• Given request
Omit the pictures and print exactly the lines of the listing below, starting at the first and ending at the line containing "return Vector((v[0] * t, v[1] * t, z))".

----------------

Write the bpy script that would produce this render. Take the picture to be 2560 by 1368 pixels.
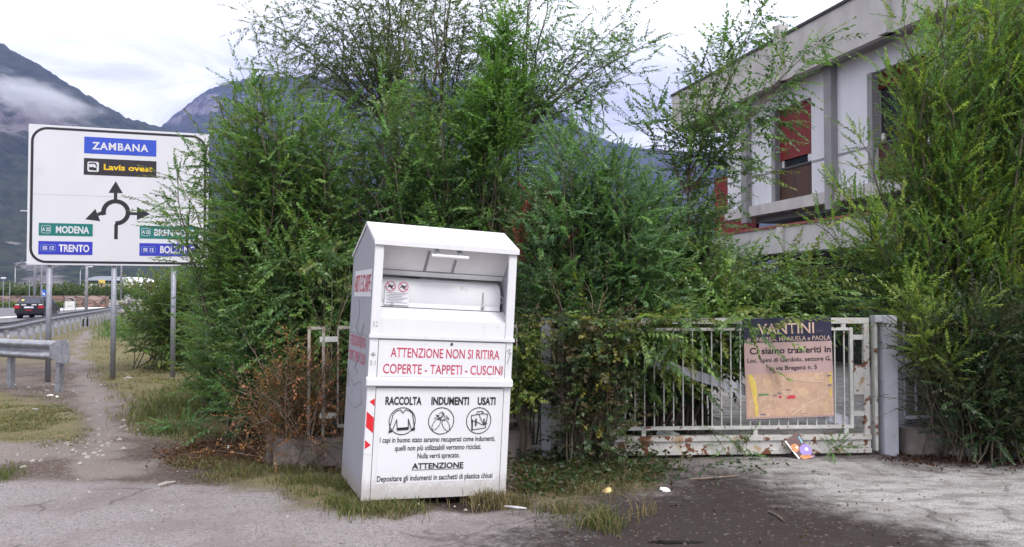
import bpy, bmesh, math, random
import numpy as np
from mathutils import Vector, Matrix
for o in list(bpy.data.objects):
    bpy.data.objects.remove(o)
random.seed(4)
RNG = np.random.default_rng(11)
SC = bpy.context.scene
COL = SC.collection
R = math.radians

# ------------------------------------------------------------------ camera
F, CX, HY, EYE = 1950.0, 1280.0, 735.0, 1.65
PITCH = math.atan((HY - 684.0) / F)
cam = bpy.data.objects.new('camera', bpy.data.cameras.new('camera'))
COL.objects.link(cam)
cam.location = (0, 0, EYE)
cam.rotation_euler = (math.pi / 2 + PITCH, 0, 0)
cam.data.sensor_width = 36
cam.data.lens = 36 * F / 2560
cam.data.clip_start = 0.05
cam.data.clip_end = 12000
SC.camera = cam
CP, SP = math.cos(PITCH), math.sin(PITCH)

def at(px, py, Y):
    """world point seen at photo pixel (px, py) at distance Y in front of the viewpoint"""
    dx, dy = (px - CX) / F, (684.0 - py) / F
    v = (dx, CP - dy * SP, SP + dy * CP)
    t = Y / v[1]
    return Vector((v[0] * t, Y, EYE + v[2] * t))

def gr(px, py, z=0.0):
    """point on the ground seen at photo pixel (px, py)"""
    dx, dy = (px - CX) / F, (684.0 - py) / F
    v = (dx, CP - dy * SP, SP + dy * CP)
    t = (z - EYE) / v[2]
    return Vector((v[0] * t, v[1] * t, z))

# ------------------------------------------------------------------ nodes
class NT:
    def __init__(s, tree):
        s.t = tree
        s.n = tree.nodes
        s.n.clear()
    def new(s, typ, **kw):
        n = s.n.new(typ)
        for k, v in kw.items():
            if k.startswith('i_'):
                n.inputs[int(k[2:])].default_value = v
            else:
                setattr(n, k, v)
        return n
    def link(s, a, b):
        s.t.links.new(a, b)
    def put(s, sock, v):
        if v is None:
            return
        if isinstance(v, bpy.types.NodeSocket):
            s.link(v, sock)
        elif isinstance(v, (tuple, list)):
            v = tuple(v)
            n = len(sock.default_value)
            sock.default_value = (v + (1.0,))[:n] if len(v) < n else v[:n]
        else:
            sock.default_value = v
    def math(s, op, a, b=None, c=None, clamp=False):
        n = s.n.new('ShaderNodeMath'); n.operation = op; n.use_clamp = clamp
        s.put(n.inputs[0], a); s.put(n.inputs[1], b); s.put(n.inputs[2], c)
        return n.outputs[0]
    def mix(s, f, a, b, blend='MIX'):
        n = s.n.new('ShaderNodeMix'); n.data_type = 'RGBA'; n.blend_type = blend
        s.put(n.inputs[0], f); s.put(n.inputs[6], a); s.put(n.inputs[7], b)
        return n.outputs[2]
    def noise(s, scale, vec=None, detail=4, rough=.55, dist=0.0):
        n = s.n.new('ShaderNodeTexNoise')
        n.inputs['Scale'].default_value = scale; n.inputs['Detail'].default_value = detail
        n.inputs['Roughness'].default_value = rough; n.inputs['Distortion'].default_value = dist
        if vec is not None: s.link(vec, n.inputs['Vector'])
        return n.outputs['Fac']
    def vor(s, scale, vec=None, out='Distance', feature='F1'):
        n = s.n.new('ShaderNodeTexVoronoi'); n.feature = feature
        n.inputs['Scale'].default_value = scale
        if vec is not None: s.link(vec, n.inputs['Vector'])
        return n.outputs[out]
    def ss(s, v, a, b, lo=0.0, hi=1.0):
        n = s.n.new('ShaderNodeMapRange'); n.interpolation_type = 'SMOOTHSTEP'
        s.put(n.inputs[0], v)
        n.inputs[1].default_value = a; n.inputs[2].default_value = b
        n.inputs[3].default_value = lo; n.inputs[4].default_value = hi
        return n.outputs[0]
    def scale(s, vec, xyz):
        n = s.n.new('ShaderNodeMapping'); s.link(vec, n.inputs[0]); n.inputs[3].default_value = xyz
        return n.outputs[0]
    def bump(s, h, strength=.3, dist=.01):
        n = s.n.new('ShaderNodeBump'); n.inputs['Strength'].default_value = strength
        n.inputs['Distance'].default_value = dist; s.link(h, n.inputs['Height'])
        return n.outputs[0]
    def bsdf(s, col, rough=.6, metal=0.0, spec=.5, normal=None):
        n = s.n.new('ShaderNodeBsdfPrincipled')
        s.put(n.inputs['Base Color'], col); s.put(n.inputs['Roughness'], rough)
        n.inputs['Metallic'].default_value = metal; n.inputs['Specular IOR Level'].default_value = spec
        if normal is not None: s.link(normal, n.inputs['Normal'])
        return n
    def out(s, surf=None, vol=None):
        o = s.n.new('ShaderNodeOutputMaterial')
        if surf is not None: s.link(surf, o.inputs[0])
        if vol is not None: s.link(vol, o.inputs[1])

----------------

• Task result
Write the bpy script that would produce this render. Take the picture to be 2560 by 1368 pixels.
import bpy, bmesh, math, random
import numpy as np
from mathutils import Vector, Matrix
for o in list(bpy.data.objects):
    bpy.data.objects.remove(o)
random.seed(4)
RNG = np.random.default_rng(11)
SC = bpy.context.scene
COL = SC.collection
R = math.radians

# ------------------------------------------------------------------ camera
F, CX, HY, EYE = 1950.0, 1280.0, 735.0, 1.65
PITCH = math.atan((HY - 684.0) / F)
cam = bpy.data.objects.new('camera', bpy.data.cameras.new('camera'))
COL.objects.link(cam)
cam.location = (0, 0, EYE)
cam.rotation_euler = (math.pi / 2 + PITCH, 0, 0)
cam.data.sensor_width = 36
cam.data.lens = 36 * F / 2560
cam.data.clip_start = 0.05
cam.data.clip_end = 12000
SC.camera = cam
CP, SP = math.cos(PITCH), math.sin(PITCH)

def at(px, py, Y):
    """world point seen at photo pixel (px, py) at distance Y in front of the viewpoint"""
    dx, dy = (px - CX) / F, (684.0 - py) / F
    v = (dx, CP - dy * SP, SP + dy * CP)
    t = Y / v[1]
    return Vector((v[0] * t, Y, EYE + v[2] * t))

def gr(px, py, z=0.0):
    """point on the ground seen at photo pixel (px, py)"""
    dx, dy = (px - CX) / F, (684.0 - py) / F
    v = (dx, CP - dy * SP, SP + dy * CP)
    t = (z - EYE) / v[2]
    return Vector((v[0] * t, v[1] * t, z))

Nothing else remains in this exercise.